Vibratory screeds are designed for form-to-form screeding or wet screeding. The DuoScreed from Multiquip has a reversible blade that handles both screeding processes. "Form-to-form, you run it with the straight, slightly concave edge toward you," says Ben Wiese, product manager with Multiquip. "The triangle, or chisel nose, is for wet screeding. The purpose of that is to actually draw that shape out. The chisel nose will cut the concrete to that level."

Vibratory screeds are available in sizes from a few feet wide to more than 20 feet, with larger sizes requiring dual power heads. This equipment is ideal for flatwork jobs up to about 5,000 feet, such as pole barns, basement floors and other small, flat slabs. They're also handy on large flatwork pours for handwork and getting into small spaces or upper decks where larger equipment cannot go. This type of equipment works best on wetter mixes, with a 4-inch slump or higher.

For increased accuracy with a walk-behind vibratory screed, Jlin offers a laser-controlled hand-held screed. "Anywhere a hand-held screed could be used, you could use this," Lindley says. "You wouldn't want to bring a larger laser-guided screed in to do a garage floor, but with this unit you could. Or if you're working on a strip center or other small commercial project where the engineer is calling for tight tolerances on the floor levelness, but you have small slabs instead of one big pad, this might fit where something else wouldn't."

Roller screeds

Another entry-level screed type is roller screeds, or tube screeds. They're available in several sizes, from small, one-roller units to large, multi-roller, ride-on units specialized more for roadwork and bridges. A roller screed consists of a mechanized seamless pipe that spins against the concrete as contractors pull the unit over form rails. Roller screeds do not vibrate the concrete, so if vibration is engineered into a project a contractor will have to perform vibration manually.

Roller screeds are self-contained and easy to set up and use, Lindley says. "When you're just floating on the concrete with the hand-held screeds, you do have to be crafted in the art to realize when to set up wet pads and how to follow your lines to get it flat. With the roller screed, you can take someone who has never screeded before in their life and they can screed concrete fast and near perfect," he explains.

A roller screed's lack of vibration makes it ideal for pervious concrete, sloped projects like driveways and sidewalks, and inclines. It's especially productive on projects where you're laying concrete in strips. "A contractor will look at the actual configuration of the project more so than the square footage.
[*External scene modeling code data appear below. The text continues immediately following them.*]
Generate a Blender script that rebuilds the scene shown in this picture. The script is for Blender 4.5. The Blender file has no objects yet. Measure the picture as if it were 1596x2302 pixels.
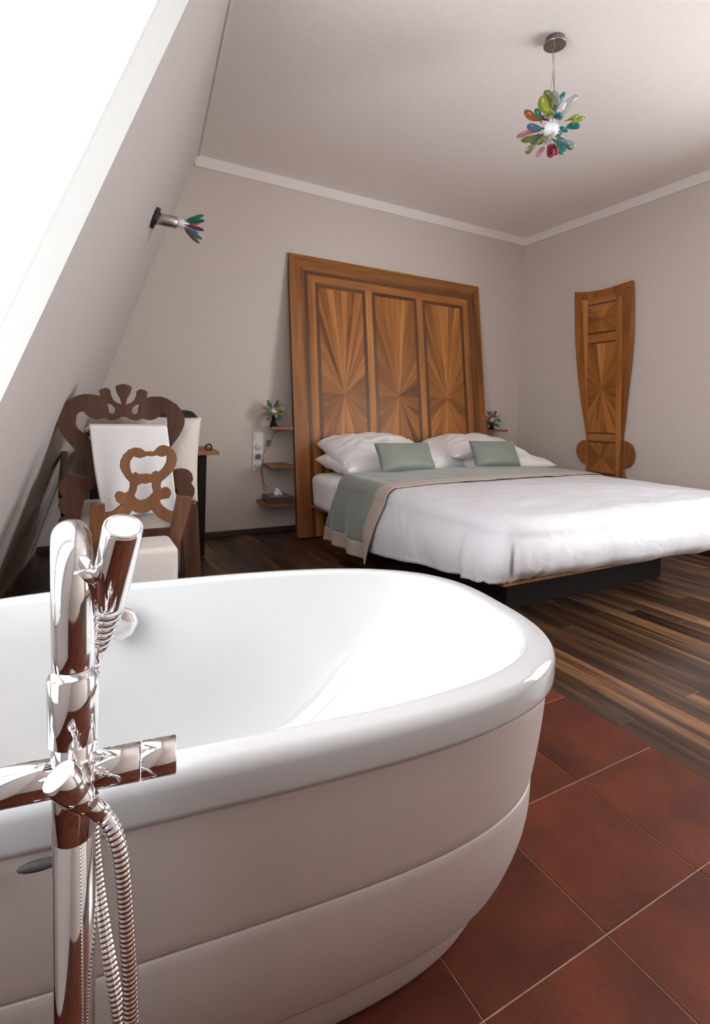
import bpy, bmesh, math, random
from mathutils import Vector, Matrix, noise
random.seed(7)
SC = bpy.context.scene
COL = SC.collection
PI = math.pi

# ------------------------------------------------------------------ camera, sky, exposure
cam = bpy.data.cameras.new('camera'); camo = bpy.data.objects.new('camera', cam); COL.objects.link(camo)
cam.sensor_fit = 'HORIZONTAL'; cam.sensor_width = 36.0
cam.lens = 36.0 * 1168.865 / 1596.0
cam.shift_y = -(1151.0 - 995.68) / 1596.0
cam.clip_start = 0.02
YAW, PITCH, ROLL = .4991, .0559, .0251
Fv = Vector((math.sin(YAW)*math.cos(PITCH), math.cos(YAW)*math.cos(PITCH), -math.sin(PITCH)))
Rv = Vector((math.cos(YAW), -math.sin(YAW), 0)); Uv = Rv.cross(Fv)
R2 = Rv*math.cos(ROLL) + Uv*math.sin(ROLL); U2 = Uv*math.cos(ROLL) - Rv*math.sin(ROLL)
m = Matrix((R2, U2, -Fv)).transposed().to_4x4(); m.translation = Vector((-3.9975, -3.8777, .95))
camo.matrix_world = m
SC.camera = camo

world = bpy.data.worlds.new('overcast_sky'); SC.world = world; world.use_nodes = True
bg = world.node_tree.nodes['Background']; bg.inputs[0].default_value = (.93, .97, 1.0, 1); bg.inputs[1].default_value = 10.5
SC.view_settings.view_transform = 'Standard'; SC.view_settings.look = 'None'
SC.view_settings.exposure = 0.54; SC.view_settings.gamma = 1.0; SC.view_settings.use_curve_mapping = False
SC.cycles.max_bounces = 14; SC.cycles.diffuse_bounces = 8; SC.cycles.glossy_bounces = 6
SC.cycles.transmission_bounces = 10; SC.cycles.transparent_max_bounces = 12
SC.cycles.caustics_reflective = False; SC.cycles.caustics_refractive = False
SC.cycles.sample_clamp_indirect = 6.0

def portal(loc, xdir, ydir, w, h, name):
    """daylight portal lying in a window opening; -Z faces into the room"""
    l = bpy.data.lights.new(name, 'AREA'); l.shape = 'RECTANGLE'; l.size = w; l.size_y = h; l.cycles.is_portal = True
    o = bpy.data.objects.new(name, l); COL.objects.link(o)
    X = Vector(xdir).normalized(); Y = Vector(ydir).normalized(); Z = X.cross(Y)
    M = Matrix((X, Y, Z)).transposed().to_4x4(); M.translation = Vector(loc); o.matrix_world = M
    return o

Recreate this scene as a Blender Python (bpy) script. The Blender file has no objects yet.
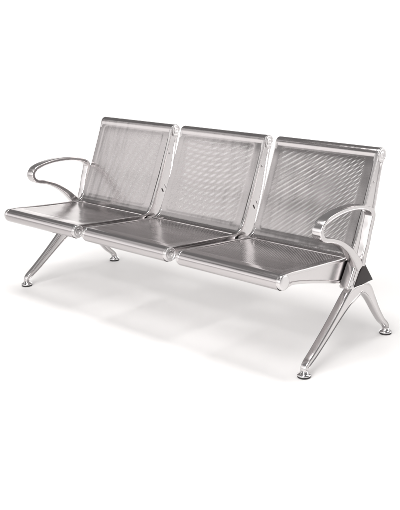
import bpy, bmesh, math
from mathutils import Vector
from math import radians, sin, cos, pi, hypot, atan2, sqrt

S = bpy.context.scene
COL = S.collection

# ------------------------------------------------------------------ camera
YAW, PITCH, ROLL = -0.7117, 0.3047, -0.0075
cam_d = bpy.data.cameras.new('camera')
cam = bpy.data.objects.new('camera', cam_d); COL.objects.link(cam)
cam.location = (3.0252, -2.3804, 1.3875)
d = Vector((sin(YAW)*cos(PITCH), cos(YAW)*cos(PITCH), -sin(PITCH)))
r = Vector((cos(YAW), -sin(YAW), 0)); u = r.cross(d)
r2 = r*cos(ROLL) + u*sin(ROLL); u2 = -r*sin(ROLL) + u*cos(ROLL)
from mathutils import Matrix
cam.rotation_euler = Matrix((r2, u2, -d)).transposed().to_euler()
cam_d.sensor_fit = 'HORIZONTAL'; cam_d.sensor_width = 36; cam_d.lens = 2.1094*36
cam_d.shift_x = -0.0953; cam_d.shift_y = 0.0475
cam_d.clip_start = .05; cam_d.clip_end = 200
S.camera = cam

# ------------------------------------------------------------------ studio light
W = bpy.data.worlds.new('World'); S.world = W; W.use_nodes = True
nt = W.node_tree; nt.nodes.clear()
wo = nt.nodes.new('ShaderNodeOutputWorld'); bg = nt.nodes.new('ShaderNodeBackground')
# studio surroundings: pale walls, darker ceiling
wtc = nt.nodes.new('ShaderNodeTexCoord'); wsp = nt.nodes.new('ShaderNodeSeparateXYZ'); wr = nt.nodes.new('ShaderNodeValToRGB')
nt.links.new(wtc.outputs['Generated'], wsp.inputs[0]); nt.links.new(wsp.outputs[2], wr.inputs[0]); nt.links.new(wr.outputs[0], bg.inputs[0])
for q, v in ((0, .82), (1, .22), (.20, .76), (.40, .27)):
    e = wr.color_ramp.elements[int(q)] if q in (0, 1) else wr.color_ramp.elements.new(q)
    e.position = q; e.color = (v, v*.98, v*.977, 1)
bg.inputs[1].default_value = 1.0
nt.links.new(bg.outputs[0], wo.inputs[0])

def area(name, loc, target, sx, sy, power, col=(1, .985, .975)):
    l = bpy.data.lights.new(name, 'AREA'); l.shape = 'RECTANGLE'; l.size = sx; l.size_y = sy
    l.energy = power; l.color = col
    o = bpy.data.objects.new(name, l); COL.objects.link(o); o.location = loc
    o.rotation_euler = (Vector(target)-Vector(loc)).to_track_quat('-Z', 'Y').to_euler()
    return o
area('overhead_key_lamp', (.32, -.05, 4.2), (.32, .25, 0), 2.2, 1.1, 95)
area('front_softbox_lamp', (-2.8, -3.8, 2.0), (.3, .4, .6), 4.6, 2.5, 33)
area('low_fill_lamp', (1.0, -4.2, 1.9), (.3, .2, 0), 3.6, 1.2, 118)
area('left_overhead_fill_lamp', (-2.6, -1.2, 3.3), (.3, .3, .5), 1.8, 1.8, 5.5)  # added fill, unseen: brightens leg fronts and the rolled edges
area('right_fill_lamp', (3.6, 3.4, 1.5), (1.2, .5, .5), 3.0, 2.6, 34)  # added fill out of view, brightens right-facing blades
area('near_floor_fill_lamp', (2.4, -2.9, 4.2), (1.2, -.6, 0), 2.2, 2.2, 110)  # added fill that lifts the foreground floor to white
area('rear_floor_fill_lamp', (2.3, 2.7, 4.0), (1.5, 1.3, 0), 2, 2, 35)  # added fill, lifts the grey floor behind the right rear leg
bl = area('backdrop_fill_lamp', (-2.6, 4.0, 4.6), (-3.0, 4.6, 0), 5, 3.5, 150)  # added fill that whitens the sweep behind the bench
bl.data.spread = radians(95)

S.view_settings.view_transform = 'Standard'; S.view_settings.look = 'None'
S.view_settings.exposure = 0; S.view_settings.gamma = 1

# ------------------------------------------------------------------ materials
def new_mat(name):
    m = bpy.data.materials.new(name); m.use_nodes = True
    t = m.node_tree; t.nodes.clear()
    out = t.nodes.new('ShaderNodeOutputMaterial'); b = t.nodes.new('ShaderNodeBsdfPrincipled')
    t.links.new(b.outputs[0], out.inputs[0])
    return m, t, b, out
def N(t, kind, **k):
    n = t.nodes.new(kind)
    for a, v in k.items(): setattr(n, a, v)
    return n
def wire(t, src, dst):
    if isinstance(src, (int, float)): dst.default_value = src
    elif isinstance(src, tuple): dst.default_value = src
    else: t.links.new(src, dst)
def M_(t, op, a, b=0.0, c=None, clamp=False):
    n = N(t, 'ShaderNodeMath', operation=op, use_clamp=clamp)
    wire(t, a, n.inputs[0]); wire(t, b, n.inputs[1])
    if c is not None: wire(t, c, n.inputs[2])
    return n.outputs[0]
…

A roller screed would be a good choice on a sidewalk, road repair or patch, small tilt-up panel, driveway, approach and even a two-lane road," says Bud Martin, field sales manager for TerraQuip Construction Products.

Attachments allow contractors to perform specialty pours with a roller screed, such as gutters, curbs and circular pours. Lindley says roller screeds work well on profile jobs like railroad track pours. "We do custom flanges that you put onto the screed pipe and as you screed off between the rails it puts an indentation in to allow room for the train wheels. That can be a very, very labor-intensive job, but you can save a lot of time using a roller screed," he says.